I didn’t realise, but it actually opened in September 2002. How I missed it on my previous visits I’ll never know. Considering that it’s 165 meters high, 2.45km long (including approaches) and 4 lanes wide – I must have been walking around with my eyes shut!
Anyway, after a giving a few approving nods and taking a couple of photos I turned on my heels and went off to look for more food (still hungry.)
After walking a good 20 yards, I stopped near the Thai Boxing training area for a Pepsi. Long story short, Boll, the guy from whom I bought the drink, spoke pretty good English and before long we got chatting.
I asked him how often they use the Muay Thai ring and, much to my excitement, he said every day between 5 and 7pm. Since it was almost 4:30 pm now, I thought I may hang around for a bit and check it out.
Boll was a real friendly chap, he couldn’t have been a better host. Recognising I was alone, he kindly invited me over to sit, and eat, with him and his extended family. Before long there must have been at least 10 of us cramped around their small, wooden table – and every one of his family were just as kind and accommodating as Boll. It was so good of them, I can’t begin to tell you how fortunate I felt.

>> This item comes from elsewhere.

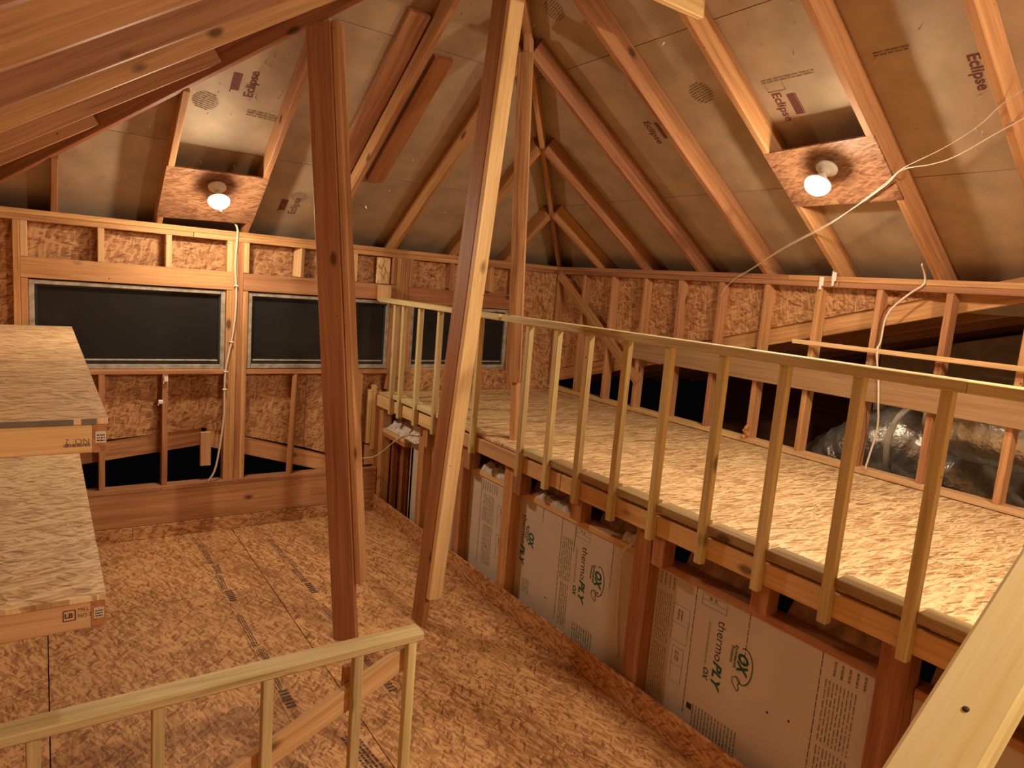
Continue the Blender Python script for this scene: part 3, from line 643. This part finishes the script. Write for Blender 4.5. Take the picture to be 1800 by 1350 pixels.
# ================================================================== POSTS
S2 = 1/math.sqrt(2)
e1 = V((S2, -S2, 0)); n1 = V((-S2, -S2, 0))
t = thing('shoring_post', 'dark two-piece shoring post under the left hip rafter, standing behind the low guard rail', 'post', (-2.90, -2.03, 0))
a, b = V((-2.90, -2.03, 0.001)), V((-3.06, -1.615, 3.42))
board('main_board', a, b, 0.14, 0.038, n1, DARKFIR, t)
u = (b-a).normalized(); o_ = e1*0.092-n1*0.040
board('strongback', a+o_+u*0.34, b+o_+u*0.02, 0.089, 0.038, e1, FIR, t)
t = thing('shoring_post', 'tall leaning orange shoring post in front of the loft rail, rising to the roof peak', 'post', (-2.43, -2.02, 0))
a, b = V((-2.43, -2.03, 0.001)), V((-2.315, -2.31, 3.84))
board('main_board', a, b, 0.14, 0.038, (1, 0, 0), DARKFIR, t)
u = (b-a).normalized(); o_ = V((0.028, -0.0895, 0))
board('strongback', a+o_+u*0.20, b+o_, 0.089, 0.038, (0, 1, 0), PALE, t)
t = thing('shoring_post', 'knotty post with bark edge standing in the gap of the loft rail', 'post', (-1.714, -1.874, 1.0855))
a, b = V((-1.714, -1.874, 1.0855)), V((-1.887, -1.924, 3.585)); e3 = V((-S2, S2, 0)); n3 = V((-S2, -S2, 0))
board('main_board', a, b, 0.14, 0.038, e3, RAFT, t)
u = (b-a).normalized(); o_ = n3*0.0895-e3*0.0
board('strongback', a+o_+u*0.40, b+o_-u*0.12, 0.089, 0.038, n3, BARKY, t)

# ================================================================== LOFT GUARD RAIL
def baluster(p, t, z0, z1, s=0.038, dx=(1, 0, 0), mat=TREATED):
    x, y = p; return board('baluster', (x, y, z0), (x, y, z1), s, s, dx, mat, t)
XB = -1.9215
t = thing('guard_rail', 'far pale guard rail section on the loft edge, from window wall to knotty post', 'railing', (XB, -1.0, 0.95))
boxw('cap_rail', (-1.967, -1.891), (-1.955, -0.10), (1.879, 1.917), TREATED, t)
boxw('end_block', (-1.945, -1.856), (-0.10, -0.005), (1.885, 2.02), PALE, t)
for y in BY[:6]: baluster((XB, y), t, 0.955, 1.878)
t = thing('guard_rail', 'long near guard rail section on the loft edge, from knotty post toward the viewer', 'railing', (XB, -3.6, 0.95))
for a, b in ((-1.985, -4.60), (-4.603, -7.2)): boxw('cap_rail', (-1.967, -1.891), (b, a), (1.879, 1.919), TREATED, t)
for y in BY[6:]: baluster((XB, y), t, 0.945, 1.878)
boxw('joint_block', (-1.955, -1.88), (-2.0, -1.96), (1.86, 1.93), FIR, t) if False else None

# ================================================================== LOW GUARD RAIL IN FRONT
t = thing('guard_rail', 'low pale guard rail with braced balusters standing on the lower floor', 'railing', (-3.7, -3.19, 0))
board('cap_rail', (-4.69, -3.172, 0.641), (-3.046, -3.166, 0.641), 0.087, 0.038, (0, 0, 1), TREATED, t, c=0.006)
for x in (-4.36, -4.02, -3.665, -3.32, -3.09): board('baluster', (x, -3.185, 0.001), (x, -3.185, 0.621), 0.038, 0.038, (1, 0.0, 0), TREATED, t)
board('brace', (-3.075, -3.145, 0.545), (-4.25, -3.145, -0.0), 0.092, 0.036, (0, 1, 0), PALE, t)
for x in (-3.32,): boxw('brace_shadow_block', (x-0.03, x+0.019), (-3.126, -3.10), (0.30 if x < -3.5 else 0.40, 0.43 if x < -3.5 else 0.54), FIR, t)  # solid brown block standing in for part of the brace's shadow

# ================================================================== STAIR HANDRAIL AT LOWER RIGHT
dr = V((0.82, 0, 0.57)).normalized(); cpt = V((-3.403, -5.192, 1.537)); nn = V((-0.57, 0, 0.82)).normalized()
t = thing('stair_handrail', 'bright yellow sloping pine handrail close by at the lower right corner', 'handrail', (-3.6, -5.192, 0))
board('cap_rail', cpt-dr*0.55, cpt+dr*0.75, 0.089, 0.038, nn, YELLOW, t, c=0.006)
lathe('screw_head', [(0.0045, 0), (0.004, 0.0006)], PRINT, frame_at(cpt+dr*0.083+nn*0.0192, dr, nn), t, 8)
for s in (-0.40, 0.62):
    b = cpt+dr*s-nn*0.0; board('baluster', (b.x, b.y, 0.001), (b.x, b.y, b.z-0.03), 0.038, 0.038, (1, 0, 0), YELLOW, t)

# ================================================================== DEEP SHELVES AT LEFT
def shelf(z, label, flip):
    t = thing('deck_shelf', label, 'shelf', (-4.39, -1.56, z-0.11))
    xr = -4.155 if z > 1.3 else -4.162
    y1 = -0.036
    for a, b in ((-3.10, -1.78), (-1.777, y1)): boxw('top_panel', (-4.70, xr), (a, b), (z-0.019, z), OSB_SHELF, t, c=0.0015, axis=0)
    boxw('front_rim', (-4.70, xr-0.042), (-3.098, -3.060), (z-0.109, z-0.0195), PALE, t)
    boxw('side_rim', (xr-0.041, xr-0.003), (-3.098, y1), (z-0.109, z-0.0195), FIR, t, axis=1)
    for y in (-1.78, -0.5): boxw('cross_joist', (-4.70, xr-0.042), (y-0.019, y+0.019), (z-0.109, z-0.0195), FIR, t)
    fr = t.children[2] if False else None
    n = (0, -1, 0)
    boxw('paper_tag', (xr-0.034, xr-0.006), (-3.0995, -3.0982), (z-0.078, z-0.042), TAG, t, c=0.0002)
    q = Quads(); q.rows(0.002, 0.004, 0.024, 0.03, 3, 0.5, 0.006); q.build('tag_print', (xr-0.032, -3.0998, z-0.077), (1, 0, 0), n, PRINT, t)
    if flip:
        lettering('NO. 2', (xr-0.05, -3.0985, z-0.062), (-1, 0, 0), n, 0.062, FADED, t)
        q = Quads(); q.rows(0, 0, 0.07, 0.012, 1, 0.8, 0.008); q.build('mill_stamp', (xr-0.048, -3.0985, z-0.078), (-1, 0, 0), n, FADED, t)
        for a, b in ((-4.70, -4.245), (-4.225, -4.185)): boxw('tape_strip', (a, b), (-3.1012, -3.1002), (z-0.0185, z-0.001), TAPE, t, c=0.0002)
    else:
        lettering('LB', (xr-0.112, -3.0985, z-0.062), (1, 0, 0), n, 0.022, PRINT, t, bold=0.03)
        q = Quads()
        for s, e in (((-0.004, -0.008), (0.028, -0.008)), ((0.028, -0.008), (0.028, 0.026)), ((0.028, 0.026), (-0.004, 0.026)), ((-0.004, 0.026), (-0.004, -0.008))): q.line(s, e, 0.003)
        q.build('mill_stamp', (xr-0.112, -3.0985, z-0.064), (1, 0, 0), n, PRINT, t)
        lettering('MILL', (xr-0.076, -3.0985, z-0.045), (1, 0, 0), n, 0.03, PRINT, t); lettering('NO 2', (xr-0.076, -3.0985, z-0.066), (1, 0, 0), n, 0.036, PRINT, t)
    for y in (-3.05, -0.2): boxw('leg', (-4.70, -4.664), (y-0.019, y+0.019), (0.002 if not flip else 1.012, z-0.11), FIR, t)
shelf(1.586, 'upper strand board shelf at far left with grey marked front edge', True)
shelf(1.006, 'lower strand board shelf at far left, directly below the upper shelf', False)

# ================================================================== LOOSE BATTEN, CABLES, DUCTS, INSULATION
o = boxw('batten', (-0.059, -0.0395), (-7.2, -2.76), (1.868, 1.898), PALE); tag(o, 'long pale batten nailed level across the studs of the right wall', 'batten')
def uc(x, y, z): return (x, y, z)
o = tube('power_cable', [(-3.28, -0.30, 2.46), (-3.20, -0.06, 2.44), (-3.17, -0.03, 2.405), (-3.125, -0.03, 2.395), (-3.10, -0.022, 2.35), (-3.10, -0.012, 2.26), (-3.108, -0.012, 2.07), (-3.095, -0.012, 1.856), (-3.11, -0.014, 1.594), (-3.161, -0.016, 1.284), (-3.166, -0.016, 1.106), (-3.169, -0.014, 0.882), (-3.217, -0.014, 0.52), (-3.276, -0.01, 0.395)], 0.0075, CABLE)
tag(o, 'white cable running from the bulb down the stud between the windows', 'cable')
for z, x, wh in ((1.93, -3.10, 'level with the window header'), (1.50, -3.125, 'at mid height of the windows'), (1.27, -3.161, 'at the window sill'), (1.13, -3.166, 'just below the window sill')):
    o = boxw('cable_staple', (x-0.014, x+0.014), (-0.026, -0.0005), (z-0.005, z+0.005), CLIP); tag(o, 'small white staple holding the cable between the windows, '+wh, 'staple', 'staples on the cable between the windows')
def under(x, y, d=0.012): return (x-0.006, y, H-P*x-d)
o = tube('power_cable', [(-1.30, -4.75, 3.14), (-1.08, -4.27, 3.035), (-0.955, -4.08, 2.95), (-0.87, -3.91, 2.89), (-0.785, -3.70, 2.835), (-0.70, -3.58, 2.785), (-0.556, -3.337, 2.685), (-0.452, -3.133, 2.615), (-0.278, -2.749, 2.50), (-0.07, -2.35, 2.36), (-0.012, -2.22, 2.32), (-0.012, -2.11, 2.22), (-0.012, -2.07, 2.15)], 0.002, CABLE)
tag(o, 'thin upper cable strung below the rafters from the right edge to the plate', 'cable')
o = tube('power_cable', [(-1.20, -4.78, 3.08), (-0.955, -4.245, 2.955), (-0.83, -3.971, 2.865), (-0.79, -3.836, 2.84), (-0.772, -3.69, 2.83), (-0.69, -3.575, 2.775), (-0.548, -3.325, 2.68), (-0.44, -3.12, 2.605), (-0.262, -2.735, 2.49), (-0.055, -2.33, 2.35), (-0.012, -2.20, 2.30)], 0.003, CABLE)
tag(o, 'thicker sagging white cable strung below the rafters just under the thin one', 'cable')
o = tube('power_cable', [(-0.10, -3.545, 2.42), (-0.012, -3.535, 2.345), (-0.012, -3.527, 2.30), (-0.012, -3.464, 2.25), (-0.012, -3.377, 2.16), (-0.012, -3.342, 2.08), (-0.012, -3.336, 1.945), (-0.066, -3.35, 1.88), (-0.050, -3.38, 1.70), (-0.048, -3.40, 1.56), (-0.012, -3.40, 1.40), (-0.012, -3.375, 1.20), (-0.012, -3.365, 1.13)], 0.006, CABLE)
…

We talked (with Boll being family interpreter for the day) for several hours, the conversation only being interrupted periodically by hoots and hollers from the groups of boxing fans when a particularly crisp punch or roundhouse kick got airmailed to a trainee whom no doubt wished his guard had been a little better. We took these cheers as our cue to crane around in unison and find out who did what to whom.

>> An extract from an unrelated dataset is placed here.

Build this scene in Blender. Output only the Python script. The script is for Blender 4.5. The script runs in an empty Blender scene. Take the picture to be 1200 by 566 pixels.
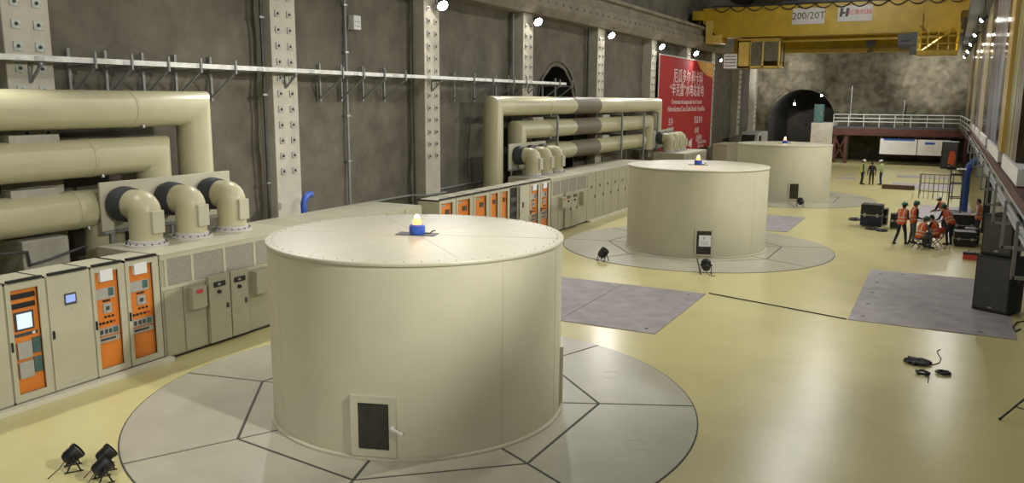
import bpy, bmesh, math, random
import numpy as np
from mathutils import Vector, Matrix, noise
random.seed(7)
C = bpy.context.scene.collection
PI = math.pi
# ------------------------------------------------------------------ camera
F, CX, CY, CAMH = 952.0, 600.0, 283.0, 5.8
_p, _y, _r = 0.1728, 0.4873, 0.0064
FW = np.array([-math.sin(_y)*math.cos(_p), math.cos(_y)*math.cos(_p), -math.sin(_p)])
_r0 = np.array([math.cos(_y), math.sin(_y), 0]); _u0 = np.cross(_r0, FW)
RT = _r0*math.cos(_r)+_u0*math.sin(_r); UP = _u0*math.cos(_r)-_r0*math.sin(_r)
cam = bpy.data.cameras.new('camera'); cam.lens = F/1200*36; cam.sensor_width = 36; cam.clip_end = 400
co = bpy.data.objects.new('camera', cam); C.objects.link(co)
co.matrix_world = Matrix(((RT[0], UP[0], -FW[0], 0), (RT[1], UP[1], -FW[1], 0), (RT[2], UP[2], -FW[2], CAMH), (0, 0, 0, 1)))
bpy.context.scene.camera = co
def at(px, py, **k):
    """a photograph pixel carried onto a real plane of the hall (x=, y= or z=)"""
    d = FW*F + RT*(px-CX) - UP*(py-CY)
    (a, v), = k.items(); i = 'xyz'.index(a)
    t = (v-(0, 0, CAMH)[i])/d[i]
    return Vector((d[0]*t, d[1]*t, CAMH+d[2]*t))

# ------------------------------------------------------------------ materials
def rgb(c): return (c[0], c[1], c[2], 1)
def mat(name, col, rough=.5, metal=0, var=.12, scale=3, bump=0, bscale=40, col2=None, stretch=None, spec=.5, emit=None, estr=0, lo=.35, hi=.65, detail=5, coat=0):
    m = bpy.data.materials.new(name); m.use_nodes = True
    nt = m.node_tree; N = nt.nodes; L = nt.links; b = N['Principled BSDF']
    b.inputs['Roughness'].default_value = rough; b.inputs['Metallic'].default_value = metal
    b.inputs['Specular IOR Level'].default_value = spec
    if coat: b.inputs['Coat Weight'].default_value = coat; b.inputs['Coat Roughness'].default_value = .15
    tc = N.new('ShaderNodeTexCoord'); mp = N.new('ShaderNodeMapping'); L.new(tc.outputs['Object'], mp.inputs['Vector'])
    if stretch: mp.inputs['Scale'].default_value = stretch
    if var > 0 or col2:
        n = N.new('ShaderNodeTexNoise'); n.inputs['Scale'].default_value = scale; n.inputs['Detail'].default_value = detail; n.inputs['Roughness'].default_value = .62
        L.new(mp.outputs['Vector'], n.inputs['Vector'])
        rp = N.new('ShaderNodeValToRGB'); rp.color_ramp.elements[0].position = lo; rp.color_ramp.elements[1].position = hi
        rp.color_ramp.elements[0].color = rgb([c*(1-var) for c in col])
        rp.color_ramp.elements[1].color = rgb(col2 if col2 else [min(1, c*(1+var)) for c in col])
        L.new(n.outputs['Fac'], rp.inputs['Fac']); L.new(rp.outputs['Color'], b.inputs['Base Color'])
    else:
        b.inputs['Base Color'].default_value = rgb(col)
    if bump:
        n2 = N.new('ShaderNodeTexNoise'); n2.inputs['Scale'].default_value = bscale; n2.inputs['Detail'].default_value = 6
        L.new(mp.outputs['Vector'], n2.inputs['Vector'])
        bp = N.new('ShaderNodeBump'); bp.inputs['Strength'].default_value = bump; bp.inputs['Distance'].default_value = .05
        L.new(n2.outputs['Fac'], bp.inputs['Height']); L.new(bp.outputs['Normal'], b.inputs['Normal'])
    if emit:
        b.inputs['Emission Color'].default_value = rgb(emit); b.inputs['Emission Strength'].default_value = estr
    return m
M = {}
M['floor'] = mat('floor epoxy', (.65, .59, .28), .27, var=.05, scale=.5, spec=.5, bump=.02, bscale=6)
M['pit'] = mat('pit cover paint', (.47, .45, .345), .30, var=.06, scale=.9)
M['joint'] = mat('dark joint', (.07, .065, .055), .7, var=.1)
M['shell'] = mat('housing paint', (.52, .50, .36), .55, var=.03, scale=1.2)
M['cream'] = mat('cabinet paint', (.50, .475, .35), .45, var=.04, scale=2)
M['cream2'] = mat('enclosure paint', (.40, .38, .27), .45, var=.05, scale=2)
M['duct'] = mat('duct paint', (.485, .455, .285), .38, var=.04, scale=1.5)
M['mesh'] = mat('grey mesh panel', (.30, .28, .22), .7, var=.25, scale=60, detail=2)
M['rubber'] = mat('dark rubber', (.035, .04, .045), .6, var=.2)
M['sleeve'] = mat('dark joint sleeve', (.17, .148, .10), .55, var=.08, scale=2)
M['kerb'] = mat('kerb paint', (.66, .63, .50), .5, var=.05)
M['orange'] = mat('orange panel', (.72, .22, .03), .45, var=.04, scale=4)
M['black'] = mat('black plastic', (.012, .012, .013), .5, var=.2)
M['darkgrey'] = mat('dark grey steel', (.06, .06, .06), .5, var=.2)
M['grey'] = mat('grey device', (.40, .39, .35), .5, var=.08, scale=8)
M['teal'] = mat('teal display', (.07, .13, .12), .3, var=.1)
M['white'] = mat('white', (.75, .74, .72), .6, var=.03)
M['paper'] = mat('paper', (.80, .79, .80), .8, var=.02)
M['screen'] = mat('lit screen', (.3, .4, .6), .3, var=0, emit=(.75, .88, 1), estr=.42)
M['screen2'] = mat('lit blue screen', (.1, .15, .4), .3, var=0, emit=(.45, .55, .95), estr=.35)
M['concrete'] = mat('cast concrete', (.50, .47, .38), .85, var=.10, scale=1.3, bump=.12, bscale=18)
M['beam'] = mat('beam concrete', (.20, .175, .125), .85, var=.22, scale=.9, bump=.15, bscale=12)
M['rock'] = mat('shotcrete', (.118, .104, .078), .92, var=.22, scale=.9, bump=.45, bscale=7, col2=(.17, .152, .115), detail=12, lo=.3, hi=.7)
M['rockfar'] = mat('rough rock', (.10, .086, .052), .7, var=.35, scale=.8, bump=1, bscale=1.6, col2=(.19, .165, .105), detail=10)
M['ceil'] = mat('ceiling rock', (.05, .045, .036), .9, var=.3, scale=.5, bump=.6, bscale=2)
M['steel'] = mat('galvanised steel', (.42, .42, .40), .42, .75, var=.15, scale=5)
M['tray'] = mat('cable tray steel', (.62, .61, .57), .38, .35, var=.15, scale=4)
M['greysteel'] = mat('grey painted steel', (.26, .27, .26), .5, .1, var=.1)
M['plate'] = mat('anchor plate', (.38, .37, .32), .5, .2, var=.2, scale=9)
M['plategreen'] = mat('anchor plate light', (.42, .47, .41), .45, .3, var=.2, scale=9)
M['grating'] = mat('grey checker plate', (.35, .318, .32), .6, .1, var=.16, scale=1.6, bump=.3, bscale=60)
M['yellow'] = mat('crane yellow', (.40, .265, .010), .45, var=.12, scale=1.2)
M['yellow2'] = mat('crane pale yellow', (.55, .40, .08), .5, var=.1)
M['signgrey'] = mat('sign plate', (.52, .50, .47), .6, var=.04)
M['red'] = mat('banner red', (.36, .008, .008), .8, var=.08, scale=1.5)
M['gold'] = mat('banner gold', (.75, .38, .05), .6, var=.2, scale=3)
M['bannertext'] = mat('banner lettering', (.78, .68, .66), .7, var=0)
M['redsteel'] = mat('dark red steel', (.085, .024, .016), .65, var=.3, scale=2)
M['blue'] = mat('blue paint', (.03, .09, .42), .4, var=.1)
M['bluehose'] = mat('blue hose', (.02, .07, .30), .5, var=.2)
M['redlens'] = mat('red beacon lens', (.7, .08, .03), .3, var=0, emit=(1, .22, .08), estr=2.2)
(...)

The early evening rain came and went, darkness fell and beers disappeared at quite a rate of knots. The company, the chatter and the food were the best – and all the while, behind us in the tent, the dedicated Muay Thai students continued to train and fight. It truly was the perfect evening.
When the training session would up, the hubbub quickly died down. For a while, we just had the background noise from kids in school uniforms playing in the street behind us, dogs barking as they charged up and down trying to catch mopeds, and the quickening revs from the mopeds as they tried to outrun these agitated sets of teeth on legs.

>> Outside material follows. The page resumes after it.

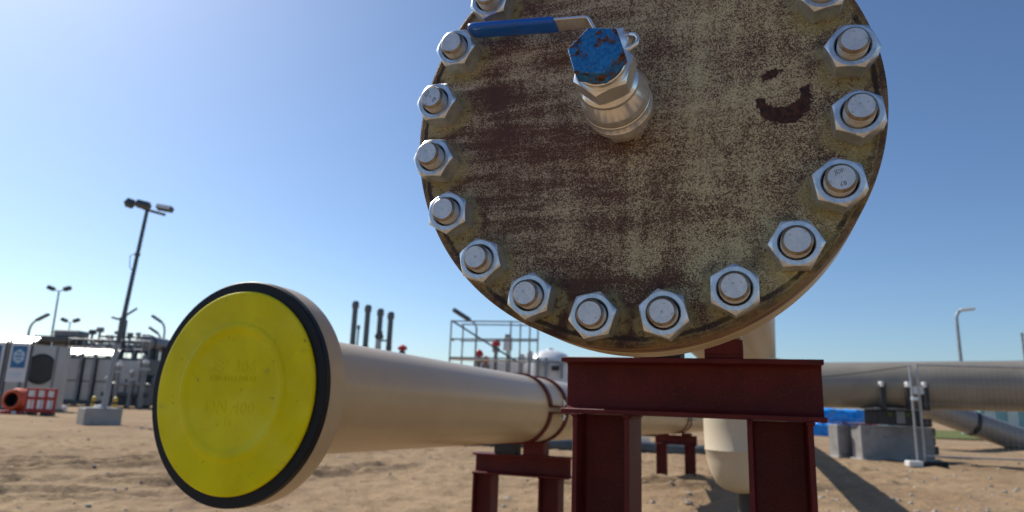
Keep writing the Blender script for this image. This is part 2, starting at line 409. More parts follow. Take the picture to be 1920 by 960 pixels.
def text_mb(txt, size, depth, T, mb, spacing=1.0):
    cu = bpy.data.curves.new('lettering', 'FONT'); cu.body = txt; cu.size = size; cu.extrude = depth; cu.align_x = 'CENTER'; cu.align_y = 'CENTER'
    cu.space_character = spacing; cu.resolution_u = 2
    ob = bpy.data.objects.new('lettering', cu); COL.objects.link(ob)
    me = bpy.data.meshes.new_from_object(ob.evaluated_get(bpy.context.evaluated_depsgraph_get()))
    # text lies in XY facing +Z: turn it to stand in XZ facing -Y
    R = Matrix.Rotation(PI / 2, 4, 'X')
    mb._a([R @ v.co for v in me.vertices], [tuple(p.vertices) for p in me.polygons], T)
    bpy.data.objects.remove(ob); bpy.data.curves.remove(cu); bpy.data.meshes.remove(me)

# ------------------------------------------------------------------ ground
DIST = {}
RUTS = [((-8.2, 5.8), (-3.3, 6.95)), ((-8.0, 7.3), (-3.4, 8.2)), ((-9, 7.9), (-4.2, 9.7)), ((-9, 9.2), (-4.4, 10.4)), ((1.0, 9.0), (4.2, 9.9)), ((-3.2, 8.4), (-1.8, 11.0))]
def height(u, v):
    d = math.hypot(u, v)
    if d > 130: return 0.0
    h = .030 * noise.noise(Vector((u * .35, v * .35, 0))) + .045 * noise.noise(Vector((u * 1.0, v * 1.0, 3))) + .030 * noise.noise(Vector((u * 3.0, v * 3.0, 7)))
    if d < 22: h += .10 * max(0, noise.noise(Vector((u * 2.3, v * 3.4, 11))) - .28) + .055 * max(0, noise.noise(Vector((u * 6.5, v * 6.5, 1))) - .12) + .012 * noise.noise(Vector((u * 14, v * 14, 5)))
    for (a, b), (c, e) in RUTS:
        L = math.hypot(c - a, e - b); tx, ty = (c - a) / L, (e - b) / L
        s_ = (u - a) * tx + (v - b) * ty; q = -(u - a) * ty + (v - b) * tx + .12 * math.sin(s_ * .9)
        if -1 < s_ < L + 1 and abs(q) < .6:
            en = min(1, max(0, s_ + 1)) * min(1, max(0, L + 1 - s_)) * min(1.2, max(.1, .75 + .9 * noise.noise(Vector((s_ * .8, a, 2)))))
            tread = .5 + .5 * math.sin(s_ * 2 * PI / .19 + q * 9)
            cl = max(0, noise.noise(Vector((s_ * 5.5, q * 7, a))) - .02)
            DIST[(u, v)] = max(DIST.get((u, v), 0), en * math.exp(-(q / .2) ** 2) * (.35 + 1.3 * cl))
            h += en * .13 * cl * math.exp(-(q / .3) ** 2)
            h += en * (-.14 * math.exp(-(q / .15) ** 2) * (.4 + .6 * tread) + .085 * math.exp(-((abs(q) - .27) / .08) ** 2))
    wx, wy = u * cy - v * sy, u * sy + v * cy
    h += .075 * math.exp(-((wx + 1.07) ** 2 + (wy - 10) ** 2) / 1.6)
    if 17 < v < 30 and 13 < u < 26: h += .42 * math.exp(-((u - 18.6) / 2.3) ** 2 - ((v - 24.2) / .9) ** 2) * (1 + .5 * noise.noise(Vector((u * 1.5, v * 1.5, 0))))
    return h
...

Things, however, were just about to get a whole lot louder.
Not Your Average Garden Party
May 24, 2008 by Ubertramp
Filed under Southeast Asia, Thailand
Having previously watched the Saphan Phra Ram VIII bridge building documentary, naturally I gravitated toward the towering spire to see the Bangkok Superbridge in all it’s suspended glory.
Shortly after finishing my blood soup, I took a left off Th. Samsen and headed east down a small street neatly lined with Tuk Tuks. If the homing pigeon in me was correct (figuratively speaking, that is – although I never did figure what the meaty bits were in that soup), this would take me out to the main river, the Mae Nam Chao Phraya. From there, I hoped to catch a good view of the new bridge.
Despite wandering for less 2 minutes down this quiet side road, it felt like I’d just walked right out of the heart of Bangkok and into a sleepy suburb. Gone were the fume belching busses, the ubiquitous horn honkers and the pavements more akin to an urban obstacle course than a pedestrian thoroughfare. No longer did I need that spare pair of eyes up my behind watching out for speeding mopeds, potholes and lastminute.com telegraph poles; instead, I could now fully appreciate the unfolding scenery as I sauntered along.
Bordering the street were high, whitewashed walls. I had little choice but to continue along the street and hope that it spat me out on the riverbank. Rising up behind the wall, I noticed a cluster of ornate orange roofs denoting another of the many temples in the area. Further along, four young monks appeared, spanners and screwdrivers in hand, and busily set about righting one of the many rusted flagpoles bolted to the wall. Fighting the urge to whip out my camera and get a photo that I would later imaginatively title ‘Monks fixing Flagpole’, I continued along the backstreet, sweating in the midday sun like a hippy at a job interview and darting like a vampire from pavement to pavement wherever the patchy shade seemed thickest.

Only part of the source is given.